Úsala, no midas; tendrás que abandonarla. (pág. 69)

jueves, 12 de mayo de 2016

"Y eso fue lo que pasó" de Natalia Ginzburg


    "Y eso fue lo que pasó"... Colofón habitual de muchos relatos que nos cuentan y que contamos no es, en este caso, tal colofón. En esta ocasión es el título de una de las novedades de la editorial Acantilado que nos lleva inmediatamente a pedir respuesta por parte de nuestra cotilla inquietud, ese patrimonio indiscutible de todos los castellanos. En este sentido el título es una invitación y una incitación: nos vaticina con antelación una confesión. Una confesión que, a las pocas líneas, nos sorprende con un "Le pegué un tiro entre los ojos". Ese tiro mencionado en la primera página del relato no deja concesiones al lector, el cual ya sabe qué pasó. El resto del libro, brevemente, nos reconstruirá los acontecimientos que han llevado a ese disparo que se realiza por las manos de una mujer, apuntando cuidadosamente a su marido y que con mano firme le dispara. 

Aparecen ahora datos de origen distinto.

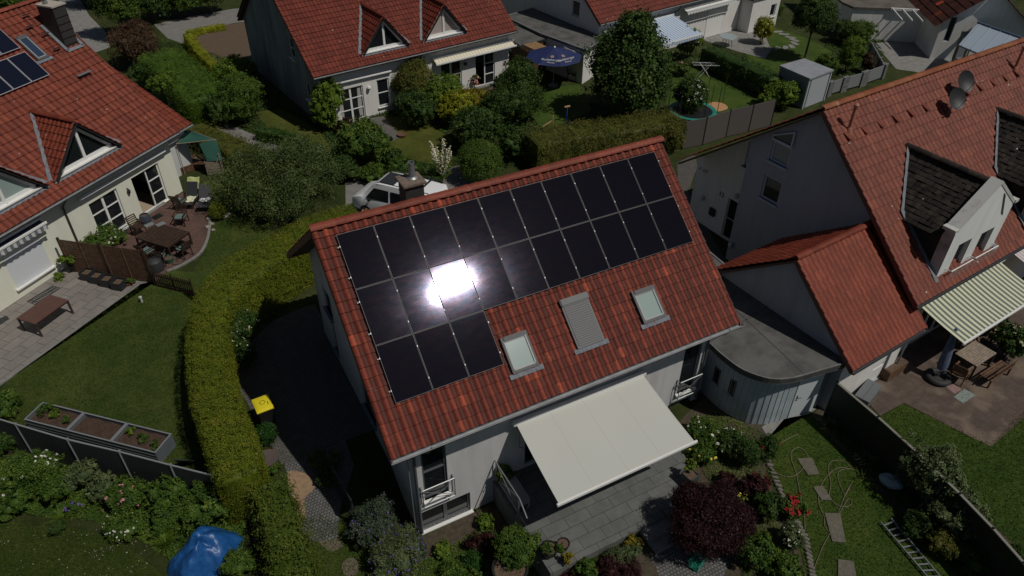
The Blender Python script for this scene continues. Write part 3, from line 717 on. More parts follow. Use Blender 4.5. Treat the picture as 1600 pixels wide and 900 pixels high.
# paved and gravel surfaces
M_cob = brick_mat('small paving', (.14, .128, .115), (.11, .105, .097), (.05, .046, .042), .2, .1, 0, .012, var=.5)
M_cobg = brick_mat('grey setts', (.2, .195, .19), (.15, .148, .145), (.07, .07, .065), .11, .11, 0, .018, off=.5)
zone('road', [(240, 38), (300, 26), (363, 14), (420, 10), (420, 30), (366, 36), (300, 52), (285, 68), (262, 60)], M_asph, .012)
zone('pavement', [(92, 0), (125, 0), (140, 25), (165, 50), (172, 74), (150, 82), (110, 60), (95, 20)], M_conc, .012)
zone('footpath', [(235, 132), (262, 148), (300, 170), (340, 186), (400, 212), (460, 238), (455, 246), (390, 226), (330, 204), (290, 186), (240, 160)], M_asph, .012)
zone('driveway', [(540, 285), (558, 278), (600, 300), (740, 250), (800, 330), (560, 420), (540, 330)], M_asph, .010)
sheet('paving', [(-3.9, 5.2), (-3.2, 6.3), (-1.6, 7.6), (-.4, 7.9), (.3, 7.9), (.3, -.2), (-3.2, -.2), (-3.6, 3.2)], M_cob, .014)
sheet('paving', [(-3.1, -.2), (-.9, -.2), (-1.0, -1.4), (-1.9, -2.8), (-2.4, -3.9), (-3.3, -3.6), (-3.2, -2.0)], M_cobg, .015)
sheet('sand_patch', [p[:2] for p in smooth_poly(pxs([(450, 738), (480, 742), (492, 762), (476, 780), (478, 806), (468, 812), (456, 780)]), 3)], mat('sand', (.33, .22, .13), .95, (.24, .16, .1), 6, .5, 40), .022)
sheet('garden_bed', [(-.9, -4.6), (2.8, -4.5), (2.8, -8.2), (6.1, -8.3), (6.1, -10), (7.2, -11.5), (2, -12.5), (-.6, -9)], M_earth, .010)
sheet('garden_bed', [p[:2] for p in pxs([(1060, 660), (1110, 610), (1200, 668), (1200, 700), (1195, 745), (1232, 800), (1262, 905), (1180, 960), (1040, 830), (1075, 720)])], M_earth, .010)
sheet('garden_bed', [p[:2] for p in pxs([(1268, 650), (1310, 610), (1372, 655), (1500, 770), (1640, 905), (1560, 930), (1470, 850), (1400, 795), (1350, 745)])], M_earth, .016)
sheet('garden_bed', [p[:2] for p in pxs([(300, 62), (345, 40), (385, 34), (400, 100), (375, 98), (340, 100), (310, 80)])], M_soil, .010)
sheet('sand_heap', [p[:2] for p in smooth_poly(pxs([(1102, 170), (1112, 160), (1130, 162), (1137, 170), (1118, 175)]), 3)], mat('orange sand', (.5, .27, .13), .95, (.4, .2, .1), 9, .6, 30), .02)
# terraces
M_slab = brick_mat('grey slabs', (.17, .175, .168), (.145, .15, .143), (.035, .035, .035), .84, .42, 0, .008, var=.5)
def offset_x(): pass
pt = MB(); PP_ = [(2.86, -4.35), (2.86, -8.2), (7.45, -8.2), (8.1, -7.75), (8.7, -7.35), (8.55, -7.0), (9.15, -6.85), (9.3, -6.2), (9.25, -5.4), (9.0, -4.35)]
pt.prism(PP_, -.95, .28); struct('terrace', pt, M_slab)
st = MB(); st.prism([(6.15, -8.2), (6.15, -8.62), (7.7, -8.62), (7.7, -8.2)], -.1, .18); st.prism([(6.15, -8.62), (6.15, -9.04), (7.8, -9.04), (7.8, -8.62)], -.1, .08)
struct('steps', st, M_conc)
sheet('paving', [(5.95, -9.04), (7.9, -9.04), (8.0, -10.3), (6.4, -11.2), (5.6, -10.6)], M_cobg, .014)
LA = math.radians(40)
M_slabL = brick_mat('pale slabs', (.29, .265, .24), (.25, .225, .205), (.10, .09, .08), .8, .5, math.radians(41.5), .012, var=.35)
sheet('terrace', [(-12.3, 8.26), (-6.38, 12.93), (-5.6, 12.9), (-9.0, 16.6), (-14.5, 12.0), (-15, 9)], M_slabL, .03)
eb = MB()
for a, b in ((( -12.3, 8.22, .03), (-6.36, 12.9, .03)),): eb.bar(a, b, .07, .07)
struct('kerb', eb, M_conc)
M_brk = brick_mat('red brown pavers', (.19, .10, .078), (.135, .075, .062), (.07, .05, .04), .2, .1, math.radians(20), .01, var=.5)
circ = smooth_poly(pxs([(200, 352), (291, 291), (318, 300), (328, 330), (326, 368), (316, 392), (300, 408), (268, 418), (245, 412), (238, 440), (180, 400)]), 5)
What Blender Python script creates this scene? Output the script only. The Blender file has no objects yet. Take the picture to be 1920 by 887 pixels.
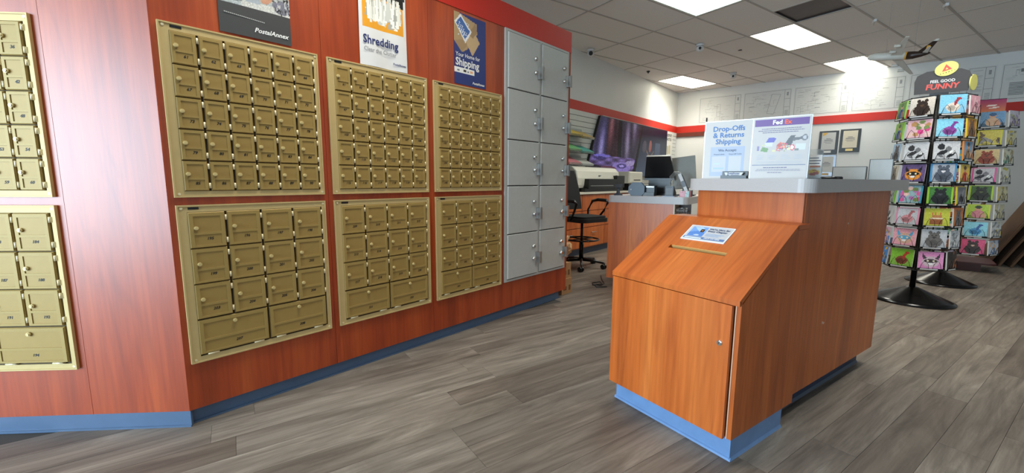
import bpy, bmesh, math, random
import numpy as np
from mathutils import Vector, Matrix, Euler
random.seed(7)
rng = np.random.default_rng(7)
SC = bpy.context.scene
COL = SC.collection
PI = math.pi

# ------------------------------------------------------------------ camera
F_PX, PITCH, ROLL, CAM_H = 782.28, 0.1358, 0.0056, 1.10
cam_data = bpy.data.cameras.new('camera')
cam_data.sensor_fit = 'HORIZONTAL'
cam_data.sensor_width = 36.0
cam_data.lens = 36.0 * F_PX / 1920.0
cam_data.clip_start = 0.05
cam = bpy.data.objects.new('camera', cam_data)
COL.objects.link(cam)
_F = Vector((0, math.cos(PITCH), -math.sin(PITCH)))
_U0 = Vector((0, math.sin(PITCH), math.cos(PITCH)))
_R0 = Vector((1, 0, 0))
_R = _R0 * math.cos(ROLL) + _U0 * math.sin(ROLL)
_U = _U0 * math.cos(ROLL) - _R0 * math.sin(ROLL)
_m = Matrix((_R, _U, -_F)).transposed().to_4x4()
_m.translation = Vector((0, 0, CAM_H))
cam.matrix_world = _m
SC.camera = cam

# ------------------------------------------------------------------ world, exposure
world = bpy.data.worlds.new('world')
SC.world = world
world.use_nodes = True
world.node_tree.nodes['Background'].inputs[0].default_value = (0.75, 0.86, 1.0, 1)
world.node_tree.nodes['Background'].inputs[1].default_value = 1.0
SC.view_settings.view_transform = 'Standard'
SC.view_settings.look = 'None'
SC.view_settings.gamma = 1.0
SC.view_settings.use_curve_mapping = False
SC.view_settings.exposure = 0.57

# ------------------------------------------------------------------ frames (origin, angle): local x along the wall, local y into it
def frame(o, a): return (o[0], o[1], a)
FM = frame((-1.4272, 1.7302), 0.8314)      # face with the mailbox banks
FL = frame((-1.4272, 1.7302), 0.0732)      # face turned to the viewer
FB = frame((0.5002, 1.9965), -0.9804)      # drop box and service counter
FW = frame((3.825, 9.999), 0.8485)         # far side wall
FK = frame((3.825, 9.999), -0.6926)        # back wall
FG = frame((3.259, 6.146), 0.5904)         # ceiling grid and floor planks
FC2 = frame((0.981, 4.24), -0.62)          # work counter
ZC = 3.10

def wp(fr, x, y, z=0.0):
    c, s = math.cos(fr[2]), math.sin(fr[2])
    return Vector((fr[0] + x * c - y * s, fr[1] + x * s + y * c, z))
def to_local(fr, p):
    c, s = math.cos(fr[2]), math.sin(fr[2])
    dx, dy = p[0] - fr[0], p[1] - fr[1]
    return dx * c + dy * s, -dx * s + dy * c

# daylight: the storefront glazing behind the viewer (5.5 m behind the viewer, parallel to the counter front)
SF_D = 5.5
def storefront_point(t, z):
    gx, gy = math.cos(0.5904), math.sin(0.5904)
    ex, ey = gy, -gx
    return Vector((-SF_D * gx + t * ex, -SF_D * gy + t * ey, z))
WIN = [(-2.35, -0.95), (-0.85, 0.65)]
WIN_L = 15.5
for i, (t0, t1) in enumerate(WIN):
    ld = bpy.data.lights.new('daylight', 'AREA')
    ld.shape = 'RECTANGLE'
    ld.size = t1 - t0
    ld.size_y = 2.6
    ld.energy = WIN_L * PI * (t1 - t0) * 2.6
    ld.color = (0.62, 0.83, 1.0)
    lo = bpy.data.objects.new('daylight', ld)
    COL.objects.link(lo)
    lo.location = storefront_point((t0 + t1) / 2, 1.42)
    d = Vector((math.cos(0.5904), math.sin(0.5904), 0))
    lo.rotation_euler = d.to_track_quat('-Z', 'Y').to_euler()

# ------------------------------------------------------------------ materials
def srgb(r, g, b):
    f = lambda c: (c / 255) / 12.92 if c / 255 <= 0.04045 else ((c / 255 + 0.055) / 1.055) ** 2.4
    return (f(r), f(g), f(b), 1.0)
_mc = {}
def mat(name, rgb, rough=0.5, metal=0.0, spec=0.5, emit=None, noise=None, alpha=None, trans=None, bump=None):
    if name in _mc: return _mc[name]
    m = bpy.data.materials.new(name); m.use_nodes = True
    nt = m.node_tree; b = nt.nodes['Principled BSDF']
    col = srgb(*rgb)
    b.inputs['Base Color'].default_value = col
    b.inputs['Roughness'].default_value = rough
    b.inputs['Metallic'].default_value = metal
    b.inputs['Specular IOR Level'].default_value = spec
    if emit:
        b.inputs['Emission Color'].default_value = srgb(*emit[0]); b.inputs['Emission Strength'].default_value = emit[1]
    if alpha is not None: b.inputs['Alpha'].default_value = alpha
    if trans is not None: b.inputs['Transmission Weight'].default_value = trans
    sc, amt = noise if noise else (40.0, 0.06)
    tc = nt.nodes.new('ShaderNodeTexCoord'); n = nt.nodes.new('ShaderNodeTexNoise')
    n.inputs['Scale'].default_value = sc; n.inputs['Detail'].default_value = 4
    nt.links.new(tc.outputs['Object'], n.inputs['Vector'])
    mx = nt.nodes.new('ShaderNodeMix'); mx.data_type = 'RGBA'
    mx.inputs[6].default_value = tuple(c * (1 - amt) for c in col[:3]) + (1,)
    mx.inputs[7].default_value = tuple(min(1, c * (1 + amt)) for c in col[:3]) + (1,)
    nt.links.new(n.outputs['Fac'], mx.inputs[0]); nt.links.new(mx.outputs[2], b.inputs['Base Color'])
    if bump:
        bp = nt.nodes.new('ShaderNodeBump'); bp.inputs['Strength'].default_value = bump[1]; bp.inputs['Distance'].default_value = 0.002
        n2 = nt.nodes.new('ShaderNodeTexNoise'); n2.inputs['Scale'].default_value = bump[0]; n2.inputs['Detail'].default_value = 3
        nt.links.new(tc.outputs['Object'], n2.inputs['Vector'])
        nt.links.new(n2.outputs['Fac'], bp.inputs['Height']); nt.links.new(bp.outputs['Normal'], b.inputs['Normal'])
    _mc[name] = m
    return m

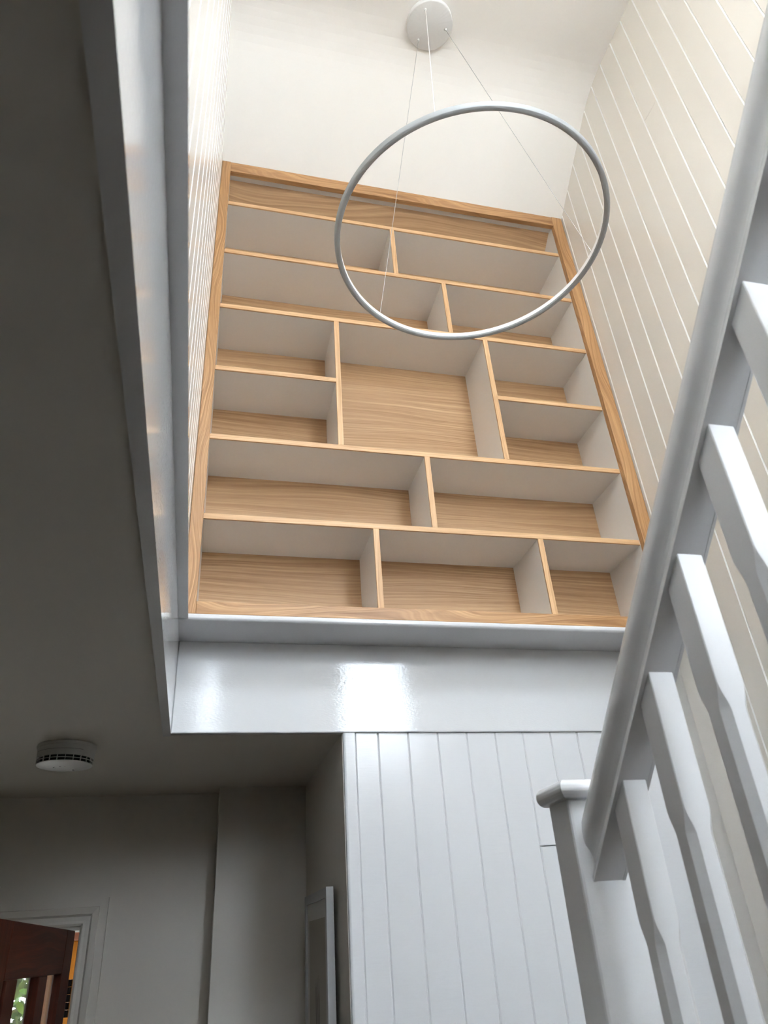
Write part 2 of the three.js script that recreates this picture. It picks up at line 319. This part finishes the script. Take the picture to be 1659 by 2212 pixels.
// ---------------------------------------------------------------- bookcase
{
  const t = thing('bookcase', [0.672, UF, -1.92], 'built-in oak bookcase with white shelves and empty staggered compartments above the stairwell', 'bookcase');
  const ZFR = -1.805, ZS = -1.827, ZBK = -2.036, xi0 = -0.040, xi1 = 1.3735, T = 0.018, L = 0.006;
  const ys = [2.511, 2.2287, 1.941, 1.650, 1.366, 1.0776], yb = 0.808;   // undersides of the shelves, from the top; top of the bottom rail
  const R = rng(7); const off = () => [R() * 3, R() * 3];
  part('stile', bx(XL, xi0, UF, 2.753, ZS, ZFR, 0.0015, 'y', off()), oakFrame, t);
  part('stile', bx(xi1, XR - 0.003, UF, 2.753, ZS, ZFR, 0.0015, 'y', off()), oakFrame, t);
  part('top_rail', bx(xi0, xi1, 2.690, 2.749, ZS, ZFR - 0.001, 0.0015, 'x', off()), oakFrame, t);
  part('bottom_rail', bx(xi0, xi1, UF, yb, ZS, ZFR - 0.0005, 0.0015, 'x', off()), oakFrame, t);
  part('side_panel', bx(xi0 - 0.018, xi0, UF, 2.70, ZBK - 0.01, ZS, 0), shelfWhite, t);
  part('side_panel', bx(xi1, xi1 + 0.018, UF, 2.70, ZBK - 0.01, ZS, 0), shelfWhite, t);
  part('bottom_panel', bx(xi0, xi1, yb - 0.02, yb, ZBK, ZS, 0), shelfWhite, t);
  part('top_panel', bx(xi0, xi1, 2.70, 2.712, -1.868, ZS, 0), shelfWhite, t);
  // sloping oak back of the top compartment, under the roof
  part('sloped_panel', (() => { const g = extrudeX([[-1.853, 2.70], [-2.05, 2.70 - SL * 0.197], [-2.05, 2.712 - SL * 0.197], [-1.853, 2.712]], xi0, xi1); return metreUV(g, 'x', [0.4, 0.3]); })(), oakPanelTop, t);
  // backs: one panel per bay so that the grain changes as it does between the bays
  const V1 = [0.612, 0.630], V2 = [0.805, 0.8225], V3 = [0.364, 0.382], V4 = [0.939, 0.957], V5 = [0.652, 0.670], V6 = [0.462, 0.480], V7 = [1.0035, 1.022];
  const bays = [
    [xi0, xi1, ys[0] + T, 2.58], [xi0, V1[0], ys[1] + T, ys[0]], [V1[1], xi1, ys[1] + T, ys[0]], [xi0, V2[0], ys[2] + T, ys[1]], [V2[1], xi1, ys[2] + T, ys[1]],
    [xi0, V3[0], ys[3] + T, ys[2]], [xi0, V3[0], ys[4] + T, ys[3]], [V3[1], V4[0], ys[4] + T, ys[2]], [V4[1], xi1, ys[3] + T, ys[2]], [V4[1], xi1, ys[4] + T, ys[3]],
    [xi0, V5[0], ys[5] + T, ys[4]], [V5[1], xi1, ys[5] + T, ys[4]], [xi0, V6[0], yb, ys[5]], [V6[1], V7[0], yb, ys[5]], [V7[1], xi1, yb, ys[5]]];
  for (const [a, b, c, d] of bays) part('back_panel', bx(a, b, c, d, ZBK - 0.009, ZBK, 0, 'x', [0.13, 0.21 + (c > 2 ? 0.05 : 0)]), oakPanel, t);
  function shelf(a, b, y) {
    const s = part('shelf', bx(a, b, y, y + T, ZBK, ZS - L, 0), shelfWhite, t);
    part('lipping', bx(a, b, y, y + T, ZS - L, ZS, 0.0008, 'x', off()), oakLip, s);
  }
  function divider(v, y0, y1) {
    const s = part('divider', bx(v[0], v[1], y0, y1, ZBK, ZS - L, 0), shelfWhite, t);
    part('lipping', bx(v[0], v[1], y0, y1, ZS - L, ZS, 0.0008, 'y', off()), oakLip, s);
  }
  shelf(xi0, xi1, ys[0]); shelf(xi0, xi1, ys[1]); shelf(xi0, xi1, ys[2]); shelf(xi0, V3[0], ys[3]); shelf(V4[1], xi1, ys[3]); shelf(xi0, xi1, ys[4]); shelf(xi0, xi1, ys[5]);
  divider(V1, ys[1] + T, ys[0]); divider(V2, ys[2] + T, ys[1]); divider(V3, ys[4] + T, ys[2]); divider(V4, ys[4] + T, ys[2]);
  divider(V5, ys[5] + T, ys[4]); divider(V6, yb, ys[5]); divider(V7, yb, ys[5]);
}

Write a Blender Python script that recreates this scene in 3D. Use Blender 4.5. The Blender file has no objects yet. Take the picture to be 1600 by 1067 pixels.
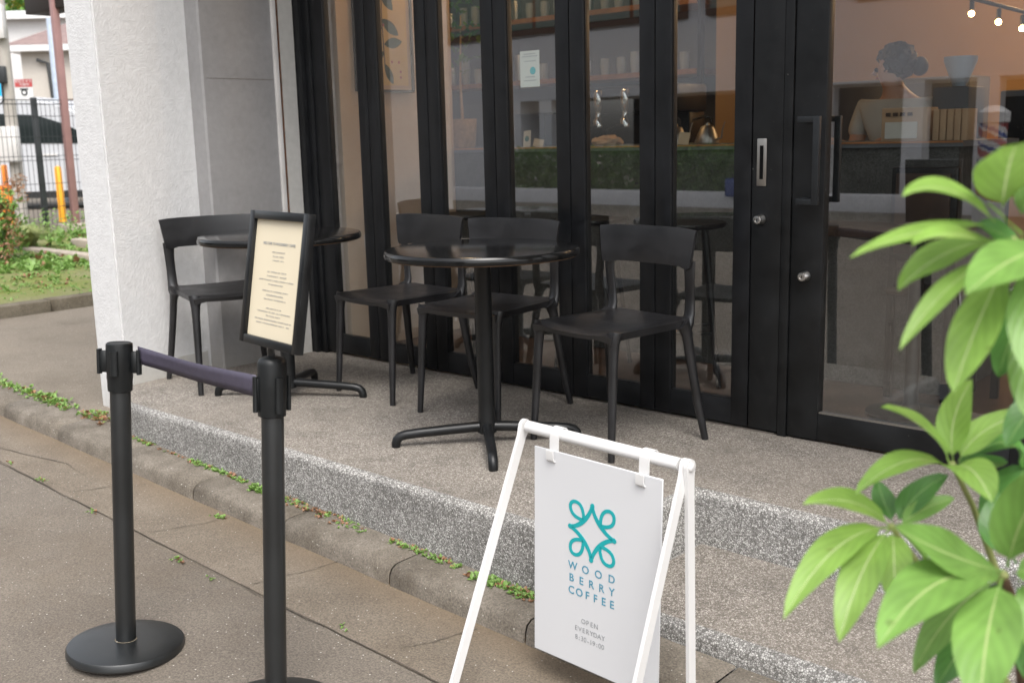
import bpy, bmesh, math, random
from mathutils import Vector, Matrix
random.seed(7)
PI = math.pi
S = bpy.context.scene
C = S.collection

# ------------------------------------------------------------------ camera
CAM = Vector((0, 0, 1.116))
AR = Vector((0.73923201, 0.67301905, -0.02411206))
AD = Vector((0.10850561, -0.1543638, -0.98203786))
AF = Vector((-0.66465221, 0.72333752, -0.18713701))
cd = bpy.data.cameras.new('camera'); cam = bpy.data.objects.new('camera', cd); C.objects.link(cam)
cam.matrix_world = Matrix(((AR.x, -AD.x, -AF.x, CAM.x), (AR.y, -AD.y, -AF.y, CAM.y), (AR.z, -AD.z, -AF.z, CAM.z), (0, 0, 0, 1)))
cd.sensor_width = 36; cd.lens = 1672.46 / 1600 * 36; cd.clip_end = 500; cd.clip_start = .05
cd.dof.use_dof = True; cd.dof.focus_distance = 3.3; cd.dof.aperture_fstop = 4.5
S.camera = cam
S.view_settings.view_transform = 'Standard'; S.view_settings.look = 'None'
S.view_settings.gamma = 1; S.view_settings.exposure = 1.3
S.view_settings.use_curve_mapping = False

# ------------------------------------------------------------------ sky and sun (overcast)
W = bpy.data.worlds.new('World'); S.world = W; W.use_nodes = True
wn = W.node_tree; bg = wn.nodes['Background']
sky = wn.nodes.new('ShaderNodeTexSky'); sky.sky_type = 'NISHITA'; sky.sun_disc = False
SUN_EL, SUN_AZ = math.radians(58), math.radians(128)
sky.sun_elevation = SUN_EL; sky.sun_rotation = SUN_AZ; sky.dust_density = 4; sky.air_density = 1
hs = wn.nodes.new('ShaderNodeHueSaturation'); hs.inputs['Saturation'].default_value = .28
wn.links.new(sky.outputs[0], hs.inputs['Color']); wn.links.new(hs.outputs[0], bg.inputs[0])
bg.inputs[1].default_value = .15
sl = bpy.data.lights.new('sun', 'SUN'); sl.energy = .8; sl.angle = math.radians(35); sl.color = (1, .96, .9)
sun = bpy.data.objects.new('sun', sl); C.objects.link(sun)
sd = Vector((math.sin(SUN_AZ) * math.cos(SUN_EL), math.cos(SUN_AZ) * math.cos(SUN_EL), math.sin(SUN_EL)))
sun.rotation_euler = sd.to_track_quat('Z', 'Y').to_euler(); sun.location = (0, -5, 12)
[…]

    "Le había estado esperando durante tanto tiempo que hasta el silencio se había acabando volviendo denso en mi interior. Trataba inútilmente de encontrar algo que contarle para que no se aburriese de mí. Intentaba encontrar cosas graciosas y divertidas. Hacía punto bajo la lámpara y él leía el periódico agarrándose la cabeza con fuerza. De cuando en cuando dibujaba algo en su cuaderno (...)" (p.45)

     Historia de un amor frustrado, Ginzburg nos narra las pequeñeces que tienen lugar en la aburrida vida de una mujer del siglo XX. Como dice en la introducción Calvino, la mujer se definía y se identificaba en la esperanza de encontrar un varón que la amara y sostuviera, dejando de lado cualquier pretensión que fuera más allá de las pulcras estancias que debía mantener en ese hogar que habría de convertirse en su templo. Un templo en el que todo se hallara sacro y límpido, a la espera de que su divinidad tomara forma y figura en su marido, al cual debía cuidar y proporcionar hijos. Tomando esto como piedra angular, Ginzburg esboza una historia que va desde las cándidas esperanzas de una chica por un hombre, al hastío de la misma por él: las primeras citas, el afianzamiento de los efímeros encuentros que se van transformando en una relación seria y en el consecuente matrimonio. Mas esa relación en la que la protagonista cree hallar el fin de sus objetivos, no es sino una caja de Pándora que encierra no todos los males, pero sí más de uno: odio, celos, desprecio... Su marido, infiel, descuida aquello que se le ofrece generosamente para abrazar una relación frustrada desde hace muchos años. Así, las tortuosas relaciones van tejiendo el hilo argumental de la novela, una novela que se articula sobre ejes mínimos, con muy pocos elementos. Ciertamente no hallamos un gran mural humano en el que se nos muestre un tratado sobre las pasiones y sentimientos humanos. Más bien no. Ginzburg hace gala de austeridad, tanto en personajes, como en lugares. Le bastan cuatro o cinco personajes para contarnos la experiencia interna de esa mujer que pacientemente aguanta ser relegada a segundo plano y a la que le es negada hacer algo, tanto en el mundo como en su propia casa. Sin dominio en el mundo ni en el hogar, la protagonista se refugia en la interna actividad de la escritura y la confesión. Vedado el mundo externo todavía le queda desahogo en la introspección y la subjetividad, lugar silencioso y sin contornos, en el que la mirada autoritaria del varón no puede legislar.

   Tenemos entre manos entonces un libro que más que una gran novela con intenciones puramente estilísticas es una gran apuesta que tiene como fin la denuncia de la situación de la mujer. En ese sentido podemos recordar aquello que dijera Brecht: "El arte no es un espejo para reflejar la realidad, sino un martillo para darle forma". Ciertamente, el libro de Ginzburg, aunque breve, deja huella en la conciencia de los varones, pasados y presentes, recordando que el mundo todavía es más de ellos que de ellas. Y esto lo hace desde una voz femenina: la mujer ya no se reivindica a través de un hombre, ya sea por la mano de algún escritor como Tolstói o del travestido Flaubert, ese que dijera "yo soy Madame Bovary". Pocas molestias hallará cualquier lector en el encuentro con esta femenina voz -a parte del precio desproporcionado- que con estilo austero nos entretiene a lo largo de sus breves cien páginas.